2. The device of claim 1, further comprising a grate having a thickness, and wherein unusable area of the fluid container corresponding to volumetric inefficiency is reduced by reducing the thickness of the grate and the volume of the dispensing pool to minimize the amount of fluid maintained there yet still enable operation of the device.

3. The device of claim 1, wherein the lower fluid permeable compressible body has a greater material density than the upper fluid permeable compressible body.

4. The device of claim 1, wherein the lower fluid permeable compressible body has an effective greater density than the upper fluid permeable compressible body by virtue of compression.

5. The device of claim 1, wherein the upper fluid permeable compressible body is a foam body and the lower fluid compressible body is a foam body.

6. The device of claim 1, wherein the lower reservoir portion is smaller in volume than the upper reservoir portion.

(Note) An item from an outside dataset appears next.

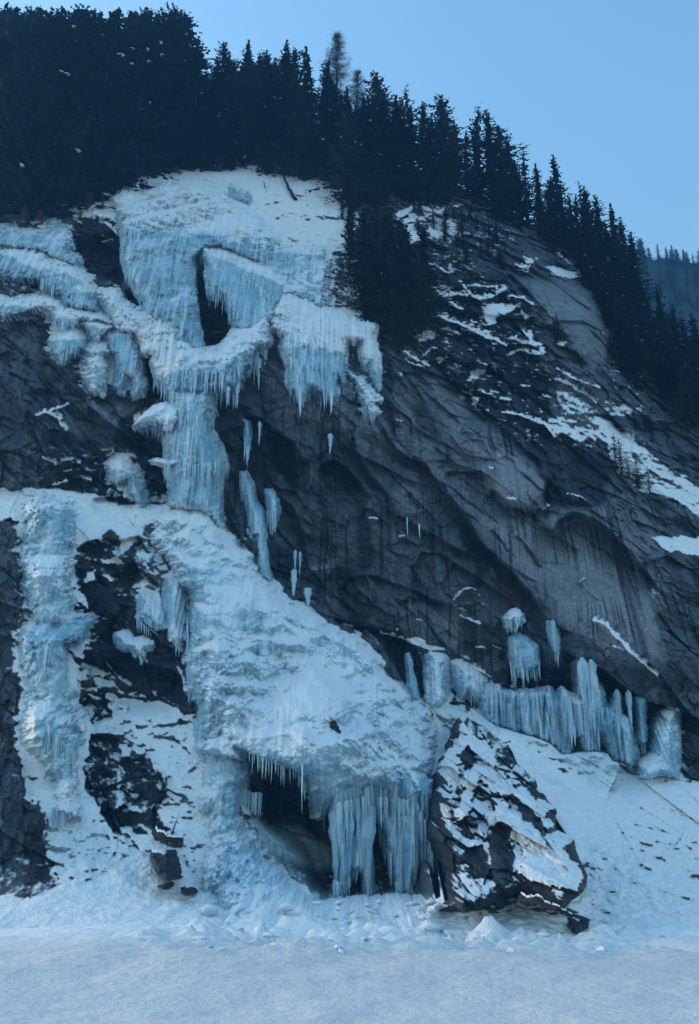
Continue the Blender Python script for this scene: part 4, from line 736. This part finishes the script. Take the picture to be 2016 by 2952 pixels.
icem = np.clip(icy*1.2+.35*nB*icy, 0, 1)*ss(.95, .5, sn*.5+.25)
frost = ss(.35, .75, nzs+.5*nC+.3*nL)*.5*ss(-.35, .0, snb)*(1-dark*.3)
col = mixc(col, np.broadcast_to(SNOW*.9, U.shape+(3,)), np.clip(frost, 0, 1))
col = mixc(col, np.broadcast_to(SNOW, U.shape+(3,)), sn)
col = mixc(col, np.broadcast_to(ICE2*.95, U.shape+(3,)), icem*.95)
wet = np.clip(dark*.55+icem, 0, 1)*(1-sn)
# forest crest: nothing of the relief is kept above it
CREST = [(-120,150),(100,150),(540,150),(560,265),(600,270),(640,300),(760,330),(900,400),(1090,440),(1270,510),(1440,590),(1600,680),(1760,810),(1830,890),(1915,960),(2140,1160)]
cr = np.interp(us, [c[0] for c in CREST], [c[1] for c in CREST])
mask = V > cr[None, :]+3*fbm(X0*.2, Z0*.0, 90., 3)
cl = grid_mesh('cliff', mask, X1, Y1, Z1, col, wet, M_ROCK, skirt=25)
tag(cl, 'steep gorge wall of grey rock streaked with ice and patched with snow', 'cliff', kind='structure')
# ================================================================== snow ground
gx = np.linspace(-90, 90, 420); gy = np.r_[np.linspace(8, 34, 60), np.linspace(34.2, 82, 330)]
GX, GY = np.meshgrid(gx, gy)
GZ = .2+ss(30, 62, GY)*.85+fbm(GX*.05, GY*.05, 1., 3)*.5+fbm(GX*.22, GY*.22, 2., 4)*.25
GZ += ss(47, 58, GY)*ss(-17, -6, GX)*ss(27, 12, GX)*(fbm(GX*.30, GY*.35, 14., 4, .62, 1)*1.7+.25+fbm(GX*.9, GY*1.0, 24., 4, .6, 1)*1.0)-ss(63, 70, GY)*1.5
GZ += fbm(GX*1.1, GY*1.1, 6., 3)*.05
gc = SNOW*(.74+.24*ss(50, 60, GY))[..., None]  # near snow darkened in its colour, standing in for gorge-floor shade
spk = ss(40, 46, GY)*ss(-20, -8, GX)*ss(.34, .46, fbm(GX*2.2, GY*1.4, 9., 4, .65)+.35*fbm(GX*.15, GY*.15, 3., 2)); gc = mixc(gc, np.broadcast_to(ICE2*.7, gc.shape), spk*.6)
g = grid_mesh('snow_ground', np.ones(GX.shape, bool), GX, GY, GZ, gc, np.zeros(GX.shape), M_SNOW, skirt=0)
tag(g, 'smooth snow covered valley floor in front of the frozen falls', 'snow', kind='structure')
# far base so the world has ground beyond the gorge
fx = np.linspace(-900, 900, 40); fy = np.linspace(-300, 1400, 40); FX_, FY_ = np.meshgrid(fx, fy)
far = grid_mesh('ground', np.ones(FX_.shape, bool), FX_, FY_, np.full(FX_.shape, -2.)+0*FX_, np.broadcast_to(SNOW, FX_.shape+(3,)), np.zeros(FX_.shape), M_SNOW, skirt=0)
tag(far, 'snow covered valley ground', 'ground', kind='structure')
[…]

7. A method of providing a fluidic delivery device having a one-piece fluid container providing a fluid supply containing a fluid within a fluid reservoir in flow communication with a fluid ejector located within a bottom of the one-piece fluid container, the method comprising the steps of: providing a pair of fluid permeable compressible bodies, comprising an upper fluid permeable compressible body and a lower fluid permeable compressible body, locating the pair of fluid permeable compressible bodies within the fluid reservoir of the fluidic delivery device in a stacked configuration with the upper fluid permeable compressible body overlying the lower fluid permeable compressible body, wherein lower fluid compressible body has an effective greater density than the upper fluid permeable compressible body and the compressible bodies retain the fluid at a back pressure achieved by capillary forces between the compressible bodies and the fluid, wherein the compressible bodies cooperate to provides a motive force that promotes voiding of the fluid from fluid reservoir via the fluid ejector during use of the fluidic delivery device.

8. The method of claim 7, wherein the lower fluid permeable compressible body has an effective greater density than the upper fluid permeable compressible body by virtue of compression during location within the fluid reservoir.